To hear Derek Ireland tell it, you would think his company, Edinburgh, Scotland-based Standard Life Assurance Company, Europe’s largest mutual life assurer, is the poster child for almost everything having to do with service-oriented architectures. Ireland, application design manager, says Standard Life’s SOA has been developed and honed around the concept of reusability and invokable services since at least the mid-1990s and is at a level of maturity that would make almost any organization jealous. Standard Life, a financial services company with £100 billion under management, can now claim some 40 percent of its primary applications are part of an SOA. However, despite its embrace of SOA, what it still lacks is widespread adoption of Web services—and it doesn’t have any Web service orchestration in place at all.
"Although we are more than aware of them, we are not making great use of Web services," Ireland says. "Much of what we have done over the past five years predates the maturity of Web services standards. We just weren’t in a position to bet the business on them."

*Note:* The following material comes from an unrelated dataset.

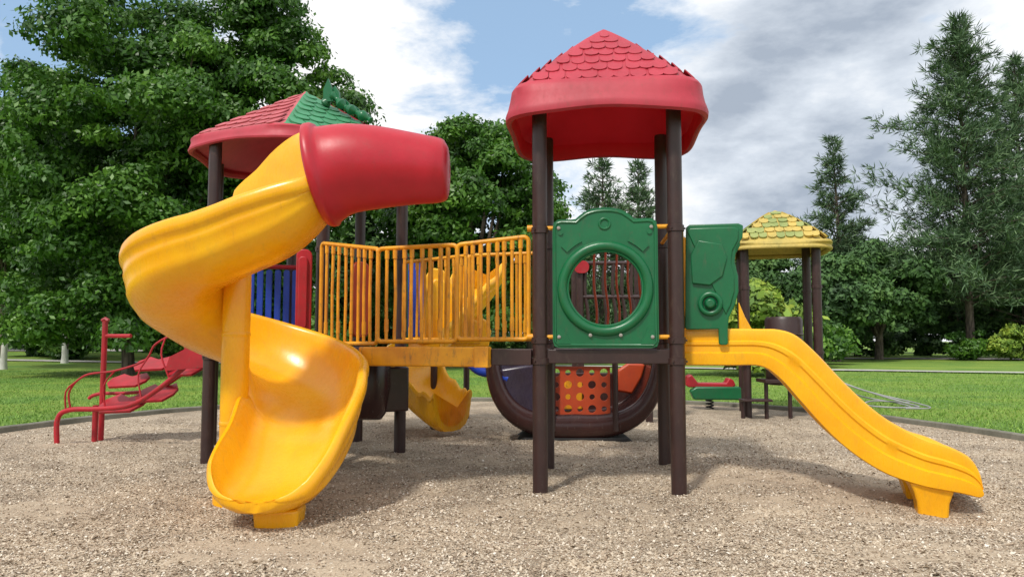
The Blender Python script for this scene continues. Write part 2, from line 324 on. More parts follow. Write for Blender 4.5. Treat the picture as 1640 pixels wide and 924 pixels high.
# ------------------------------------------------------------------ roofs
def roof(ns,a,z0,z1,zb,rot=0,p0=9,p1=5,rows=6,brim=.12,facemats=None,shm=None,tile=.15,liftk=1.0,arch=0.0,lin=None,pw=1.04,offs=0.0,span=.82,edge=.045,flare=False):
    g=G(); NN=96
    def ring(aa,z,p,ar=0):
        out=[]
        for j in range(NN):
            th=2*math.pi*j/NN; s_=sum(max(0,math.cos(th-2*math.pi*k_/ns))**p for k_ in range(ns)); r=aa*s_**(-1/p)
            corner=.5-.5*math.cos(ns*th)
            out.append(Vector((r*math.cos(th),r*math.sin(th),z-ar*corner)))
        return out
    ae=a-brim
    zr=lambda q:z0-(z0-z1)*q**pw
    prof=[(.012,z0,4,0),(.05,zr(.05)-.004,5,0)]
    for q in (.12,.25,.4,.55,.7,.85,1): prof.append((ae*q,zr(q),p0,0))
    h=z1-zb
    if flare:
        prof+=[(ae+.012,z1+.010,p0,0),(ae+brim*.28,z1-.01*h,p0,0),(ae+brim*.52,z1-.14*h,p0,.15*arch),(ae+brim*.70,z1-.34*h,p1,.4*arch),(ae+brim*.80,z1-.50*h,p1,.6*arch),(ae+brim*.86,z1-.58*h,p1,.8*arch),(ae+brim*.97,z1-.68*h,p1,arch),(a+.006,z1-.80*h,p1,arch),(a+.002,z1-.94*h,p1,arch),(a-.025,zb,p1,arch),(a-.045,zb+.012,p1,arch)]
    else:
        prof+=[(ae+.015,z1+.012,p0,0),(ae+brim*.35,z1+.004,8,0),(ae+brim*.65,z1-.08*h,7,.1*arch),(a-.012,z1-.24*h,6,.4*arch),(a-.002,z1-.42*h,p1,.6*arch),(a-.006,z1-.52*h,p1,.8*arch),(a+.004,z1-.64*h,p1,arch),(a+.010,z1-.82*h,p1,arch),(a+.002,z1-.95*h,p1,arch),(a-.025,zb,p1,arch),(a-.045,zb+.012,p1,arch)]
    ko=len(prof)
    prof+=[(a-.06,zb+.05,p1,arch),(ae+brim*.45,z1-.45*h,p1,.5*arch),(ae-.03,z1-.06,7,0),(ae*.7,zr(.7)-.06,8,0),(ae*.35,zr(.35)-.06,6,0),(.02,z0-.09,4,0)]
    rs=[ring(*q) for q in prof]
    V=[v_ for r_ in rs for v_ in r_]; F=[];M_=[]
    for i in range(len(rs)-1):
        for j in range(NN):
            F.append((i*NN+j,(i+1)*NN+j,(i+1)*NN+(j+1)%NN,i*NN+(j+1)%NN))
            sec=int(round((j+.5)/NN*ns))%ns
            M_.append((facemats[sec] if facemats and i<10 else 0) if i<ko-1 else (lin or 0))
    g.v=V; g.f=F; g.m=M_
    g.f.append(tuple(range(NN))); g.m.append(0)
    g.f.append(tuple(range((len(rs)-1)*NN,len(rs)*NN))); g.m.append(lin or 0)
    tanh=math.tan(math.pi/ns)
    for k_ in range(ns):
        th=2*math.pi*k_/ns; e=Vector((math.cos(th),math.sin(th),0)); tx=Vector((-e.y,e.x,0))
        S=lambda q:e*(ae*q)+Vector((0,0,zr(q)))
        for r_ in range(rows):
            q0=.12+span*r_/rows; q1=.12+span*(r_+1.12)/rows
            nn=tx.cross((S(q1)-S(q0)).normalized())
            if nn.z<0: nn=-nn
            half=(q0+.3*(q1-q0))*ae*tanh-edge
            if half<.03: continue
            nt_=max(1,int(round(2*half/tile))); tw=2*half/nt_
            sh=(r_%2)*.25*tw*.5
            for q in range(nt_):
                cx=-half+tw*(q+.5)+rng.normal(0,.007)+sh*(1 if 0<q<nt_-1 else 0); hw=tw*rng.uniform(.45,.49); L_=(q1-q0)*rng.uniform(.88,1.04)
                pts=[(-hw,0,0)]+[(-hw,.62*L_,.6)]+[(-hw*math.cos(b),.62*L_+.38*L_*math.sin(b),.6+.4*math.sin(b)) for b in (.4,.8,1.2,1.57,1.94,2.34,2.74)]+[(hw,.62*L_,.6),(hw,0,0)]
                lift=(.014+rng.uniform(-.003,.004))*liftk; bot=[];top=[]
                for px_,ps,l_ in pts:
                    b0=S(q0+ps)+tx*(cx+px_)
                    top.append(b0+nn*(.004+offs+lift*l_)); bot.append(b0-nn*.004)
                K_=len(pts)
                mi_=(int(rng.integers(0,2)) if shm=="mix" else (shm[k_] if shm else 0))
                g.add(top+bot,[tuple(range(K_))]+[(i,K_+i,K_+(i+1)%K_,(i+1)%K_) for i in range(K_)],mi_)
    return g.xf(Matrix.Rotation(rot,4,'Z'))

SPI=[(-1.0,0,0),(-.93,-.15,0),(-.85,-.45,0),(-.7,-.75,0),(-.45,-.94,0),(-.1,-1,0),(.25,-.97,0),(.5,-.87,0),(.7,-.68,0),(.83,-.4,0),(.90,-.15,0),(.925,0,0),
(.95,0,.024),(.99,0,.036),(1.04,0,.034),(1.085,0,.014),(1.105,0,-.02),(1.10,0,-.055),(1.07,0,-.078),(1.03,-.06,-.07),(1.015,-.34,0),(1.022,-.38,0),(.995,-.44,0),(.945,-.62,0),(.947,-.66,-.008),(.89,-.75,-.012),(.72,-.9,-.03),(.4,-1,-.05),(0,-1,-.06),(-.5,-1,-.05),(-.8,-.85,-.03),(-1.0,-.5,-.02),(-1.07,-.1,0),(-1.11,0,-.03),(-1.11,0,.005),(-1.08,0,.03),(-1.03,0,.028)]
def chute(st,prof,mi=0):
    g=G();n=len(prof);vs=[]
    for x,y,nx,ny,w,zo,zi,zf in st:
        for u,h,dz in prof:
            k_=min(1,max(0,(u+1)/2)); k_=k_*k_*(3-2*k_); zr=zi*(1-k_)+zo*k_
            sc=min(1,max(.15,(zr-zf)/.16))
            # the underside keeps its thickness; only the rolled lip shrinks where the rim fades out
            if abs(u)>.93 and h>-.2: d_=dz*sc
            else: d_=dz
            vs.append((x+nx*u*w,y+ny*u*w,zr+(zr-zf)*h+d_))
    N=len(st)
    fs=[(i*n+j,i*n+(j+1)%n,(i+1)*n+(j+1)%n,(i+1)*n+j) for i in range(N-1) for j in range(n)]
    # end caps as fans about their centroid (the outline is concave)
    g.add(vs,fs,mi)
    for s0,flip in((0,False),((N-1)*n,True)):
        c=sum((Vector(vs[s0+j]) for j in range(n)),Vector())/n
        g.v.append(c); ci=len(g.v)-1
        for j in range(n):
            f=(s0+j,s0+(j+1)%n,ci); g.f.append(f if not flip else f[::-1]); g.m.append(mi)
    return g

# ================================================================== THE PLAY STRUCTURE
uz=Vector((0,0,1))
PS=thing("playground_structure","red, yellow and green playground climbing frame with slides on wood chips","playground",(-.6,7.2,0))
TC=Vector((.894,7.055,0)); MA=Matrix.Translation(TC)@Matrix.Rotation(R(-6),4,'Z')
g=G(); g.box((0,0,1.185),(1.10,1.10,.05)); 
for s_ in(-1,1):
    g.box((0,s_*.575,1.16),(1.06,.05,.12)); g.box((s_*.575,0,1.16),(.05,1.06,.12))
for s_ in(-.25,.25): g.box((s_,0,1.13),(.05,1.05,.06))
towA=g.xf(MA).build("tower",BRN,PS,bevel=.006,label="tall tower with red shingled roof on brown posts")
def post(x,y,ztop,parent,bands=(1.12,1.30,2.27),r=.066,mat=BRN,M=None,zb=-.12):
    g=G(); n_=20
    zz=[zb,ztop-.01,ztop]; g.tube([(x,y,q) for q in zz],[r,r,r-.008],0,n_)
    for b_ in bands:
        g.tube([(x,y,b_-.03),(x,y,b_-.026),(x,y,b_+.026),(x,y,b_+.03)],[r+.001,r+.011,r+.011,r+.001],0,n_)
        for a_ in (0,2.1,4.2): 
            g.tube([(x+(r+.008)*math.cos(a_),y+(r+.008)*math.sin(a_),b_),(x+(r+.022)*math.cos(a_),y+(r+.022)*math.sin(a_),b_)],.009,0,8)
    if M: g.xf(M)
    return g.build("post",mat,parent)
for sx in(-1,1):
    for sy in(-1,1): post(sx*.59,sy*.59,3.42,towA,M=MA)
roof(4,.905,4.32,3.55,3.275,p0=7,p1=5.5,brim=.11,arch=.045,tile=.135,lin=1,pw=1.14,rows=7,liftk=.7,span=.87,edge=.085,flare=True).xf(MA).build("roof",[RROOF,RLIN],towA,angle=36)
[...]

Web services orchestration is all about creating true Web services collaboration within the framework of an SOA. The vision is of a much more interoperable world, but despite the advent of specifications and incipient standards, Standard Life is not alone in steering clear of the technology—it’s still on technology’s sharp edge. To be sure, companies including Standard Life are wholeheartedly pursuing SOA and often accomplishing feats of orchestration within their projects. But for the most part, actual WSO specifications, such as BPEL, remain at best peripheral to what’s actually emerging in development projects. Some potential implementers question whether they need WSO despite the biased enthusiasm of vendors and reports from standards groups.